Output exactly the lines from the first one down to the line containing "self.top, self.bot = top, bot", inclusive.

Data records:
━━━━━━━━━━━━━━━━━━━━
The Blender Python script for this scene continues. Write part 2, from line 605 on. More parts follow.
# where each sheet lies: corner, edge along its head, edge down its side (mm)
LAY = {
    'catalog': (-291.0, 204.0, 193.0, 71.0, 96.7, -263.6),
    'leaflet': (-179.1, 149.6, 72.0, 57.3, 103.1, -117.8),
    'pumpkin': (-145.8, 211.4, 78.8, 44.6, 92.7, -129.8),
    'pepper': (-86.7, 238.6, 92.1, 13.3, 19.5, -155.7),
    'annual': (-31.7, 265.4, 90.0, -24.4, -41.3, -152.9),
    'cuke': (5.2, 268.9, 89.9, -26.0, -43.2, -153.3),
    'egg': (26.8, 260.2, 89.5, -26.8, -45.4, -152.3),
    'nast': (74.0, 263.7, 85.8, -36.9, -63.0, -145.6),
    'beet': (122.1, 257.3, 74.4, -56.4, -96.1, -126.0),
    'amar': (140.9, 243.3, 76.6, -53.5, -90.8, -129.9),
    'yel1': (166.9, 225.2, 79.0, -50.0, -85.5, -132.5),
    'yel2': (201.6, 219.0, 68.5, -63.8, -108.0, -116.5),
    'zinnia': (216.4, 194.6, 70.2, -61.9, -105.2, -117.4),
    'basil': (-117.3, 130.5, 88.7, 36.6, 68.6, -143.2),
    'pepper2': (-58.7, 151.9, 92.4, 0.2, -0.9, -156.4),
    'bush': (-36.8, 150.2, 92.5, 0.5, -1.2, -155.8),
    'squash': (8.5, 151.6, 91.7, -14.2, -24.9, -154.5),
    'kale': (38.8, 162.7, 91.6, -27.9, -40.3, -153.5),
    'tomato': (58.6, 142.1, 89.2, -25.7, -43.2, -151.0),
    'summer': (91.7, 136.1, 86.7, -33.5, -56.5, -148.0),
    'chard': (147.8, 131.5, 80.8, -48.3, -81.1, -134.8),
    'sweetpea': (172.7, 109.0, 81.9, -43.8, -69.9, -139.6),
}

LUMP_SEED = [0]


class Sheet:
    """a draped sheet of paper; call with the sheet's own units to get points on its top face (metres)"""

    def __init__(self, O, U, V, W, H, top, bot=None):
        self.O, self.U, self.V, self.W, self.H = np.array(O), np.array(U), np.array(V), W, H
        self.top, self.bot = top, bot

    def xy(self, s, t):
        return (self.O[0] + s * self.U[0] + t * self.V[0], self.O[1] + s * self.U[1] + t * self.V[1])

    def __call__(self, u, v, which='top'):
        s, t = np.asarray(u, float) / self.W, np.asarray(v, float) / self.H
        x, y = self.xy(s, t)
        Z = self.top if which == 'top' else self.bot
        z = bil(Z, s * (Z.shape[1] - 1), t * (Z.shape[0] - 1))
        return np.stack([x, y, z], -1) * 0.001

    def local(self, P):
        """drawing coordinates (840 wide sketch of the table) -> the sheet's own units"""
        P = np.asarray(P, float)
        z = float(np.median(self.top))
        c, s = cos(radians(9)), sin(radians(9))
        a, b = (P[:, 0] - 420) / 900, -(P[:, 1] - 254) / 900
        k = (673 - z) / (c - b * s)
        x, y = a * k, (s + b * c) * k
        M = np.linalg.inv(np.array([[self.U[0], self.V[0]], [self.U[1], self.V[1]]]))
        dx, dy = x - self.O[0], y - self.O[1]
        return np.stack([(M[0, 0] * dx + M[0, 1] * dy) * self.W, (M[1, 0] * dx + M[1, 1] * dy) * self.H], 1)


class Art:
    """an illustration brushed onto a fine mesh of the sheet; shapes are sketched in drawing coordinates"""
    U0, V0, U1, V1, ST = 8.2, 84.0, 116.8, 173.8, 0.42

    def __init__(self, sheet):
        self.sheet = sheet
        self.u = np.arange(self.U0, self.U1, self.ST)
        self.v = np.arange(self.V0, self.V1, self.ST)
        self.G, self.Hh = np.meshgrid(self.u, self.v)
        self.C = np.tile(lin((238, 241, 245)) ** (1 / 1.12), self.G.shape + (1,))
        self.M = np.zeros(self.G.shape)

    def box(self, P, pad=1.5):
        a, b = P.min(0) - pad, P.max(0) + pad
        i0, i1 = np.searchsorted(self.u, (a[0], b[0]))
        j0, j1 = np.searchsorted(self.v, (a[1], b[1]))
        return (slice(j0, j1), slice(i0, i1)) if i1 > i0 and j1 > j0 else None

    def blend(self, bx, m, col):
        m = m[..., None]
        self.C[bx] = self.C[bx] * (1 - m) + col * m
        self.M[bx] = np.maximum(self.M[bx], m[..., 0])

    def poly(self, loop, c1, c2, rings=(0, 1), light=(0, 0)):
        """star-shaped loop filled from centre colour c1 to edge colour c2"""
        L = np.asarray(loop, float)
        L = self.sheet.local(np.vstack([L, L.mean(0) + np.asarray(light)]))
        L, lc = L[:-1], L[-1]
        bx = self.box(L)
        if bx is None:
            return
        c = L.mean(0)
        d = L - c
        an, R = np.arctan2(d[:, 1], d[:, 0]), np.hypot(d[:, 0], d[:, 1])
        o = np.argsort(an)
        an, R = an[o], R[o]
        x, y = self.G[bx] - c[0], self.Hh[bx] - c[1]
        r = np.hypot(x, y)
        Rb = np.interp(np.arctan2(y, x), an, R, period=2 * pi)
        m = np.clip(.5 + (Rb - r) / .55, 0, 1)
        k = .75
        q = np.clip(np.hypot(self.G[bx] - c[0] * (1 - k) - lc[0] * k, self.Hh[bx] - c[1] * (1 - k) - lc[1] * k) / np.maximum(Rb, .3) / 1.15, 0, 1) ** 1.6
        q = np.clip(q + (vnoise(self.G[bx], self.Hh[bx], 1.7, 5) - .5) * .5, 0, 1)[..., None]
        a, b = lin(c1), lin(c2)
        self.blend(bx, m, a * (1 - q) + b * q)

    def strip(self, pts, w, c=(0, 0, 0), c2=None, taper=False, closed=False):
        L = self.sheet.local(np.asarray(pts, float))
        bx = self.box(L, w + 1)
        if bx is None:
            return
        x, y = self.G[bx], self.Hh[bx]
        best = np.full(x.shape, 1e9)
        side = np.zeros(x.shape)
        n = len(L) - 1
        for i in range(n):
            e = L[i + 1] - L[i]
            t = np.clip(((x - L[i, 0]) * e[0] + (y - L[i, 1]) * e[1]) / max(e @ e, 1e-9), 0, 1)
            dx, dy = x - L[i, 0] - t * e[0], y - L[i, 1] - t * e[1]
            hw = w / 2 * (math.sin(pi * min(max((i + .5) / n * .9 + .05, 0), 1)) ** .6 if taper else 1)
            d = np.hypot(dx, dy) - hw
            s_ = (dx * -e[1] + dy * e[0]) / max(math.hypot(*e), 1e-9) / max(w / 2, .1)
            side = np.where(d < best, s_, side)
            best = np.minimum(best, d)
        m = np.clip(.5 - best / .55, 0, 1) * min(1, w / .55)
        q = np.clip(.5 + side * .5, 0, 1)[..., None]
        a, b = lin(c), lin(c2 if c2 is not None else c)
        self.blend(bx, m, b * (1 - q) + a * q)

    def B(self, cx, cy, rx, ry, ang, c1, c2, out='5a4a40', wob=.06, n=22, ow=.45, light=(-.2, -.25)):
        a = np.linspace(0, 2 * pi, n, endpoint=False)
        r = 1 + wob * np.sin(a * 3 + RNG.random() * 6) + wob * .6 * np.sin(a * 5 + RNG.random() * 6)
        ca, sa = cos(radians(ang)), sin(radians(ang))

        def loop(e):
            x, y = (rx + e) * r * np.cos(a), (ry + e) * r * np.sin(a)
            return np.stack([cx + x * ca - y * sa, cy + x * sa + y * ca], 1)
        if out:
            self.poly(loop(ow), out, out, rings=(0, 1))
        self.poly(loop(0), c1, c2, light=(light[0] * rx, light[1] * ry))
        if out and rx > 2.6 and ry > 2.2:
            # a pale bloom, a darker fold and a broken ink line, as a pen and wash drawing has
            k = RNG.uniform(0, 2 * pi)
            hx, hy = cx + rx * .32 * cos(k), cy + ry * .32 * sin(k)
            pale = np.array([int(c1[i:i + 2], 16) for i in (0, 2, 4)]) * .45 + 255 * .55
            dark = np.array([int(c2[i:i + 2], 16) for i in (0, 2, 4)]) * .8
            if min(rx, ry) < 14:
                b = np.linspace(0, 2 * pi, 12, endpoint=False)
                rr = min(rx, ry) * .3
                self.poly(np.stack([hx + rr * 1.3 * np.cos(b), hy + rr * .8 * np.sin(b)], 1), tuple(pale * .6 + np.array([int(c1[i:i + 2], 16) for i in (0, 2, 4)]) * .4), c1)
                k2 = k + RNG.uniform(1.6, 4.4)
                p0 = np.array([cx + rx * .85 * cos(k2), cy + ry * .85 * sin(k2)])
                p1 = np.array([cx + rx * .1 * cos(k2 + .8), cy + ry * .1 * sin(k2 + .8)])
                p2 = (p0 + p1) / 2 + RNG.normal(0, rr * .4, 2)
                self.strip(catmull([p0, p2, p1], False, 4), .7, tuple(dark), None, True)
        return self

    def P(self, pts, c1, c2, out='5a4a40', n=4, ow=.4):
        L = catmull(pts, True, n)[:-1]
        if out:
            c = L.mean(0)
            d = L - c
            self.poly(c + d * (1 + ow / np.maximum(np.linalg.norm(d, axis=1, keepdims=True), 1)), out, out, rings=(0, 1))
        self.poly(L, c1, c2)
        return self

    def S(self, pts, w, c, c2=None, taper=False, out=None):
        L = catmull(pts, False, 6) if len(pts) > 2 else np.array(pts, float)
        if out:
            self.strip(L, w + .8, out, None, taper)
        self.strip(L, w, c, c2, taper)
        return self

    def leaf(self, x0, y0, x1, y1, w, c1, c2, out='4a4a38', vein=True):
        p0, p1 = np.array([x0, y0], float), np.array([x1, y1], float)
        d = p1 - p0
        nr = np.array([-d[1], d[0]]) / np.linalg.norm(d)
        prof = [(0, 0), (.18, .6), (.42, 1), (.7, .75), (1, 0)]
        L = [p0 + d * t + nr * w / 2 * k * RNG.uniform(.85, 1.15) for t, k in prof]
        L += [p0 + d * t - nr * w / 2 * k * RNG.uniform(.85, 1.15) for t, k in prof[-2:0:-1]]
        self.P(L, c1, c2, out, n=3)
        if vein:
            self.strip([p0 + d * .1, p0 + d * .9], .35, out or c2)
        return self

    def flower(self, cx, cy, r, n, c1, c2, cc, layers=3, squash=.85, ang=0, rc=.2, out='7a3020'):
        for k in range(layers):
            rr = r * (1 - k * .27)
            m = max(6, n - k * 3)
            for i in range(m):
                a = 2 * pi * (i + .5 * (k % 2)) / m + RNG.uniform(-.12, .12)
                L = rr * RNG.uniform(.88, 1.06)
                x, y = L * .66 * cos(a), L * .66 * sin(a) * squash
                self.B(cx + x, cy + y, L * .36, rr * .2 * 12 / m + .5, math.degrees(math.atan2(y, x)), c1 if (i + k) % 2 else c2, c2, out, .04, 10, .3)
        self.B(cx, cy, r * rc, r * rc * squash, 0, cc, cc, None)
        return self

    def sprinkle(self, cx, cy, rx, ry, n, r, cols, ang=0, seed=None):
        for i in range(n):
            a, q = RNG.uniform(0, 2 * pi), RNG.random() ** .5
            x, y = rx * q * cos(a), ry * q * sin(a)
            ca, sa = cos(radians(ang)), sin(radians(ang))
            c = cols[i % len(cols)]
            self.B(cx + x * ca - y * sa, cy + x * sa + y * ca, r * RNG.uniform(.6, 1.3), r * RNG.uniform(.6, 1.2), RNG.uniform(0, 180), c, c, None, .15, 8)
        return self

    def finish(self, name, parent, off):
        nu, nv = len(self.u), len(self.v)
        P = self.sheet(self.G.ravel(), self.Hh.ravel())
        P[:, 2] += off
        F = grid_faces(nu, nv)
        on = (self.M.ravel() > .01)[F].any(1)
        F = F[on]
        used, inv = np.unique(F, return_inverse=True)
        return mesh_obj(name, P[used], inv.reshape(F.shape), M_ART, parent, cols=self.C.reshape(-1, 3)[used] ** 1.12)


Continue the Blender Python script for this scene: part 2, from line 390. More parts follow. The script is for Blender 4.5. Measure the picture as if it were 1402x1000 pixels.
━━━━━━━━━━━━━━━━━━━━
Full response:
The Blender Python script for this scene continues. Write part 2, from line 605 on. More parts follow.
# where each sheet lies: corner, edge along its head, edge down its side (mm)
LAY = {
    'catalog': (-291.0, 204.0, 193.0, 71.0, 96.7, -263.6),
    'leaflet': (-179.1, 149.6, 72.0, 57.3, 103.1, -117.8),
    'pumpkin': (-145.8, 211.4, 78.8, 44.6, 92.7, -129.8),
    'pepper': (-86.7, 238.6, 92.1, 13.3, 19.5, -155.7),
    'annual': (-31.7, 265.4, 90.0, -24.4, -41.3, -152.9),
    'cuke': (5.2, 268.9, 89.9, -26.0, -43.2, -153.3),
    'egg': (26.8, 260.2, 89.5, -26.8, -45.4, -152.3),
    'nast': (74.0, 263.7, 85.8, -36.9, -63.0, -145.6),
    'beet': (122.1, 257.3, 74.4, -56.4, -96.1, -126.0),
    'amar': (140.9, 243.3, 76.6, -53.5, -90.8, -129.9),
    'yel1': (166.9, 225.2, 79.0, -50.0, -85.5, -132.5),
    'yel2': (201.6, 219.0, 68.5, -63.8, -108.0, -116.5),
    'zinnia': (216.4, 194.6, 70.2, -61.9, -105.2, -117.4),
    'basil': (-117.3, 130.5, 88.7, 36.6, 68.6, -143.2),
    'pepper2': (-58.7, 151.9, 92.4, 0.2, -0.9, -156.4),
    'bush': (-36.8, 150.2, 92.5, 0.5, -1.2, -155.8),
    'squash': (8.5, 151.6, 91.7, -14.2, -24.9, -154.5),
    'kale': (38.8, 162.7, 91.6, -27.9, -40.3, -153.5),
    'tomato': (58.6, 142.1, 89.2, -25.7, -43.2, -151.0),
    'summer': (91.7, 136.1, 86.7, -33.5, -56.5, -148.0),
    'chard': (147.8, 131.5, 80.8, -48.3, -81.1, -134.8),
    'sweetpea': (172.7, 109.0, 81.9, -43.8, -69.9, -139.6),
}

LUMP_SEED = [0]


class Sheet:
    """a draped sheet of paper; call with the sheet's own units to get points on its top face (metres)"""

    def __init__(self, O, U, V, W, H, top, bot=None):
        self.O, self.U, self.V, self.W, self.H = np.array(O), np.array(U), np.array(V), W, H
        self.top, self.bot = top, bot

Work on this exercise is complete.